Obama Not Shifting Toward Strikes on Assad

Obama Not Shifting  Toward Strikes on AssadObama Not Shifting  Toward Strikes on Assad

The US administration sought on Friday to contain fallout from a leaked internal memo critical of its Syria policy, but showed no sign it was willing to consider military strikes against Syrian President Bashar al-Assad’s forces called for in the letter signed by dozens of American diplomats.

Several US officials said that while the White House is prepared to hear the diplomats’ dissenting viewpoint, it is not expected to spur any changes in President Barack Obama’s approach to Syria in his final seven months in office, Reuters reported.

One senior official said that the test for whether these proposals for more aggressive action are given high-level consideration will be whether they “fall in line with our contention that there is no military solution to the conflict in Syria”.

The document, sent through the State Department’s “dissent channel”—a conduit for voicing contrary opinions meant to be confidential, underscored longstanding divisions and frustrations among Obama’s aides over his response to Syria’s five-year-old civil war.

Obama’s Syria policy has been predicated on the goal of avoiding deeper military entanglements in the chaotic Middle East and has been widely criticized as hesitant and risk-averse.

His limited intervention has focused on fighting the self-styled Islamic State terrorist group that controls a swathe of Syria and Iraq and which has inspired attacks on US soil.

A draft of the cable, signed by 51 State Department officers, calls for “targeted military strikes” against Assad’s government, something Obama has long opposed.

The document, initially crafted in secret by a small group before their State Department bosses were made aware, was intended to “spark internal discourse” toward a policy shift but was not meant to be made public, according to a person familiar with the matter.

The signatories, mostly rank-and-file diplomats who had worked on Syria policy, may have put their careers at risk, current and former officials said.
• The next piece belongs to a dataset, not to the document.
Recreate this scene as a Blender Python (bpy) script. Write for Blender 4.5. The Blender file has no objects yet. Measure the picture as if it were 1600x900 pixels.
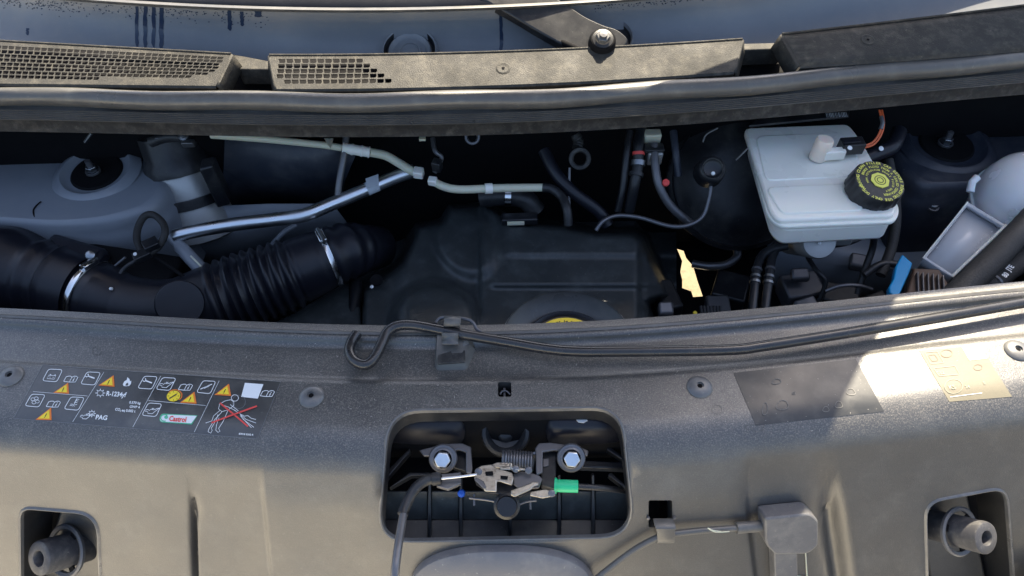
import bpy, bmesh, math, random
import numpy as np
from mathutils import Vector, Matrix, geometry
R = math.radians
random.seed(7)
sc = bpy.context.scene
col = sc.collection

# ------------------------------------------------------------------ camera
F = 1155.6                                  # focal length in photo pixels (26 mm on a 36 mm wide frame)
CAM = Vector((0.0, -0.55, 1.72))
ROT = Matrix.Rotation(R(42), 3, 'X') @ Matrix.Rotation(R(-1.6), 3, 'Z')
cd = bpy.data.cameras.new('camera'); cam = bpy.data.objects.new('camera', cd); col.objects.link(cam)
cd.lens = 26; cd.sensor_width = 36; cd.clip_start = .01; cd.clip_end = 3000
cam.location = CAM; cam.rotation_euler = ROT.to_euler(); sc.camera = cam

# ------------------------------------------------------------------ sky and sun
SUN = Vector((0.17, 0.55, 0.81)).normalized()
w = bpy.data.worlds.new('World'); sc.world = w; w.use_nodes = True
nt = w.node_tree; bg = nt.nodes['Background']
sky = nt.nodes.new('ShaderNodeTexSky'); sky.sky_type = 'NISHITA'; sky.sun_disc = False
sky.sun_elevation = math.asin(SUN.z); sky.sun_rotation = math.atan2(SUN.x, SUN.y)
sky.air_density = 1.0; sky.dust_density = 3.5; sky.ozone_density = 1.0
nt.links.new(sky.outputs[0], bg.inputs[0]); bg.inputs[1].default_value = 0.105
sd = bpy.data.lights.new('sun', 'SUN'); sun = bpy.data.objects.new('sun', sd); col.objects.link(sun)
sd.energy = 5.0; sd.angle = R(0.6); sd.color = (1.0, .88, .68)
sun.rotation_euler = SUN.to_track_quat('Z', 'Y').to_euler(); sun.location = (2, 3, 5)
vs = sc.view_settings
vs.view_transform = 'Standard'; vs.look = 'None'; vs.exposure = 1.78; vs.gamma = 1; vs.use_curve_mapping = False
sc.cycles.max_bounces = 8

# ------------------------------------------------------------------ picture pixel -> point in the place
def ray(u, v):
    return (ROT @ Vector(((u-800)/F, (450-v)/F, -1.0)))
def W(u, v, z):
    d = ray(u, v); return CAM + d*((z-CAM.z)/d.z)
def PX(m):                                  # metres per photo pixel at a point
    return ((m-CAM).dot(ROT @ Vector((0, 0, -1))))/F
def proj(p):
    q = ROT.transposed() @ (p-CAM); return (800+F*q.x/-q.z, 450-F*q.y/-q.z)
def line(pts):                              # piecewise curve v(u), smoothed
    xs = np.array([p[0] for p in pts], float); ys = np.array([p[1] for p in pts], float)
    k = min(4, len(pts)-1)
    if len(pts) > 3:
        c = np.polyfit((xs-800)/800, ys, k); return lambda u: float(np.polyval(c, (u-800)/800))
    return lambda u: float(np.interp(u, xs, ys))

# ------------------------------------------------------------------ materials
def mat(name, base, rough=.5, metal=0., ior=1.5, grain=0., gscale=900, dust=0., dcol=(.32, .30, .26), dscale=9., coat=0.,
        trans=0., sss=0., gdist=.0008, fine=0., vary=.12, smudge=.12, rscale=14., streak=0.):
    m = bpy.data.materials.new(name); m.use_nodes = True
    n = m.node_tree.nodes; l = m.node_tree.links; b = n['Principled BSDF']
    b.inputs['Metallic'].default_value = metal; b.inputs['IOR'].default_value = ior
    b.inputs['Coat Weight'].default_value = coat; b.inputs['Coat Roughness'].default_value = .25
    b.inputs['Transmission Weight'].default_value = trans
    if sss: b.inputs['Subsurface Weight'].default_value = sss; b.inputs['Subsurface Scale'].default_value = .02
    tc = n.new('ShaderNodeNewGeometry')
    P = tc.outputs['Position']
    n1 = n.new('ShaderNodeTexNoise'); n1.inputs['Scale'].default_value = dscale; n1.inputs['Detail'].default_value = 9; n1.inputs['Roughness'].default_value = .68
    l.new(P, n1.inputs['Vector'])
    mx = n.new('ShaderNodeMix'); mx.data_type = 'RGBA'
    mx.inputs['A'].default_value = tuple(c*(1-vary) for c in base)+(1,); mx.inputs['B'].default_value = tuple(min(1, c*(1+vary)) for c in base)+(1,)
    l.new(n1.outputs['Fac'], mx.inputs['Factor'])
    cur = mx.outputs['Result']
    if dust > 0:
        # two layers of dirt: soft clouds of dust and fine specks
        r1 = n.new('ShaderNodeMapRange'); r1.inputs['From Min'].default_value = .46; r1.inputs['From Max'].default_value = .68; r1.inputs['To Max'].default_value = dust
        l.new(n1.outputs['Fac'], r1.inputs['Value'])
        n2 = n.new('ShaderNodeTexNoise'); n2.inputs['Scale'].default_value = 260; n2.inputs['Detail'].default_value = 4; l.new(P, n2.inputs['Vector'])
        r2 = n.new('ShaderNodeMapRange'); r2.inputs['From Min'].default_value = .66; r2.inputs['From Max'].default_value = .80; r2.inputs['To Max'].default_value = dust*1.6
        l.new(n2.outputs['Fac'], r2.inputs['Value'])
        n3 = n.new('ShaderNodeTexNoise'); n3.inputs['Scale'].default_value = 55; n3.inputs['Detail'].default_value = 6; l.new(P, n3.inputs['Vector'])
        mu = n.new('ShaderNodeMath'); mu.operation = 'MULTIPLY'; l.new(r1.outputs[0], mu.inputs[0])
        r3 = n.new('ShaderNodeMapRange'); r3.inputs['From Min'].default_value = .35; r3.inputs['From Max'].default_value = .65; r3.inputs['To Min'].default_value=.25; l.new(n3.outputs['Fac'], r3.inputs['Value'])
        l.new(r3.outputs[0], mu.inputs[1])
        ad = n.new('ShaderNodeMath'); ad.operation = 'ADD'; ad.use_clamp = True; l.new(mu.outputs[0], ad.inputs[0]); l.new(r2.outputs[0], ad.inputs[1])
        m2 = n.new('ShaderNodeMix'); m2.data_type = 'RGBA'; m2.inputs['B'].default_value = dcol+(1,)
        l.new(cur, m2.inputs['A']); l.new(ad.outputs[0], m2.inputs['Factor']); cur = m2.outputs['Result']
    if fine > 0:                             # pale settled dust, also put in for the sparkle of sunlit plastic
        f1 = n.new('ShaderNodeTexNoise'); f1.inputs['Scale'].default_value = 620; f1.inputs['Detail'].default_value = 3; f1.inputs['Roughness'].default_value = .7; l.new(P, f1.inputs['Vector'])
        f2 = n.new('ShaderNodeMapRange'); f2.inputs['From Min'].default_value = .48; f2.inputs['From Max'].default_value = .70; f2.inputs['To Max'].default_value = fine; l.new(f1.outputs['Fac'], f2.inputs['Value'])
        f3 = n.new('ShaderNodeMix'); f3.data_type = 'RGBA'; f3.inputs['B'].default_value = (.34, .31, .255, 1)
        sx_ = n.new('ShaderNodeSeparateXYZ'); l.new(tc.outputs['Normal'], sx_.inputs[0])       # dust settles on faces that look up
        f4 = n.new('ShaderNodeMapRange'); f4.interpolation_type = 'SMOOTHSTEP'; f4.inputs['From Min'].default_value = .45; f4.inputs['From Max'].default_value = .97; f4.inputs['To Min'].default_value = .12; l.new(sx_.outputs['Z'], f4.inputs['Value'])
        f5 = n.new('ShaderNodeMath'); f5.operation = 'MULTIPLY'; l.new(f2.outputs[0], f5.inputs[0]); l.new(f4.outputs[0], f5.inputs[1])
        l.new(cur, f3.inputs['A']); l.new(f5.outputs[0], f3.inputs['Factor']); cur = f3.outputs['Result']
    l.new(cur, b.inputs['Base Color'])
    n4 = n.new('ShaderNodeTexNoise'); n4.inputs['Scale'].default_value = rscale; n4.inputs['Detail'].default_value = 5; l.new(P, n4.inputs['Vector'])
    rr = n.new('ShaderNodeMapRange'); rr.inputs['From Min'].default_value = .3; rr.inputs['From Max'].default_value = .7
    rr.inputs['To Min'].default_value = max(.03, rough-smudge); rr.inputs['To Max'].default_value = min(1, rough+smudge)
    l.new(n4.outputs['Fac'], rr.inputs['Value']); l.new(rr.outputs[0], b.inputs['Roughness'])
    if grain > 0:
        g = n.new('ShaderNodeTexNoise'); g.inputs['Scale'].default_value = gscale; g.inputs['Detail'].default_value = 2; l.new(P, g.inputs['Vector'])
        bp = n.new('ShaderNodeBump'); bp.inputs['Strength'].default_value = grain; bp.inputs['Distance'].default_value = gdist
        l.new(g.outputs['Fac'], bp.inputs['Height']); l.new(bp.outputs[0], b.inputs['Normal'])
    return m
M = {}
M['panel'] = mat('panel_plastic', (.044, .044, .044), .34, ior=1.80, fine=.50, grain=.6, gscale=1000, gdist=.0005, dust=.15, dscale=22, dcol=(.22, .215, .20), vary=.10, smudge=.06)
M['cover'] = mat('cowl_plastic', (.036, .035, .032), .66, ior=1.36, grain=.9, gscale=620, dust=.35, dscale=60, dcol=(.20, .18, .14))
M['scuttle'] = mat('scuttle_plastic', (.20, .21, .225), .45, ior=1.6, grain=.15, gscale=900, dust=.25)
M['rubber'] = mat('seal_rubber', (.085, .083, .078), .38, ior=1.6, dust=.20, dscale=30, grain=.2)
M['lip'] = mat('dusty_lip_plastic', (.018, .018, .018), .6, dust=.2, dscale=70, grain=.3)
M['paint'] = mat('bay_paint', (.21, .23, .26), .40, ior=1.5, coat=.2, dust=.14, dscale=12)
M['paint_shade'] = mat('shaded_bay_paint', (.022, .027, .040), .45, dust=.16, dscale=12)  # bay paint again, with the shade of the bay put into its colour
M['black'] = mat('black_plastic', (.012, .013, .016), .42, ior=1.5, dust=.14, dscale=14, grain=.15)
M['matt'] = mat('matt_black', (.005, .005, .006), .8, ior=1.25)
M['hose'] = mat('intake_rubber', (.010, .011, .017), .40, ior=1.45, grain=.1)
M['engine'] = mat('engine_cover_plastic', (.030, .035, .037), .40, ior=1.5, dust=.26, dscale=24, dcol=(.17, .19, .19), grain=.25)
M['steel'] = mat('zinc_steel', (.72, .75, .78), .30, metal=1., dust=.15, dscale=40)
M['chrome'] = mat('bright_clamp_steel', (.78, .78, .78), .22, metal=1.)
M['latch'] = mat('latch_steel', (.52, .48, .41), .42, metal=.9, dust=.75, dscale=110, dcol=(.12, .085, .055), grain=.5, gscale=500)
M['bracket'] = mat('dark_bracket_steel', (.16, .16, .17), .45, metal=.7, dust=.3)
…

But State Department spokesman, John Kirby, insisted there would be no reprisals.

Obama’s critics quickly seized upon the letter, which also calls for a political transition that would usher Assad out.

In what other officials called an attempt to limit any damage to Obama’s policies, one senior US official stressed that it is only natural that “on a subject as complex and complicated as Syria that we have a diversity of views.”

White House spokeswoman, Jen Friedman, said Obama is open to a “robust discussion” on Syria but insisted that deliberations by Obama’s aides have already looked closely at a range of options.

A former senior US official said disclosure of a document of this type-the final version of which is classified-“corrodes the trust between the president and those who serve him”.

But those who signed have no plans to resign, the source familiar with the matter said.

Whoever leaked the memo may have been looking past Obama’s tenure. Presumptive Democratic presidential nominee Hillary Clinton, for instance, was among senior aides who urged Obama early in the conflict to take a stronger stand against Assad.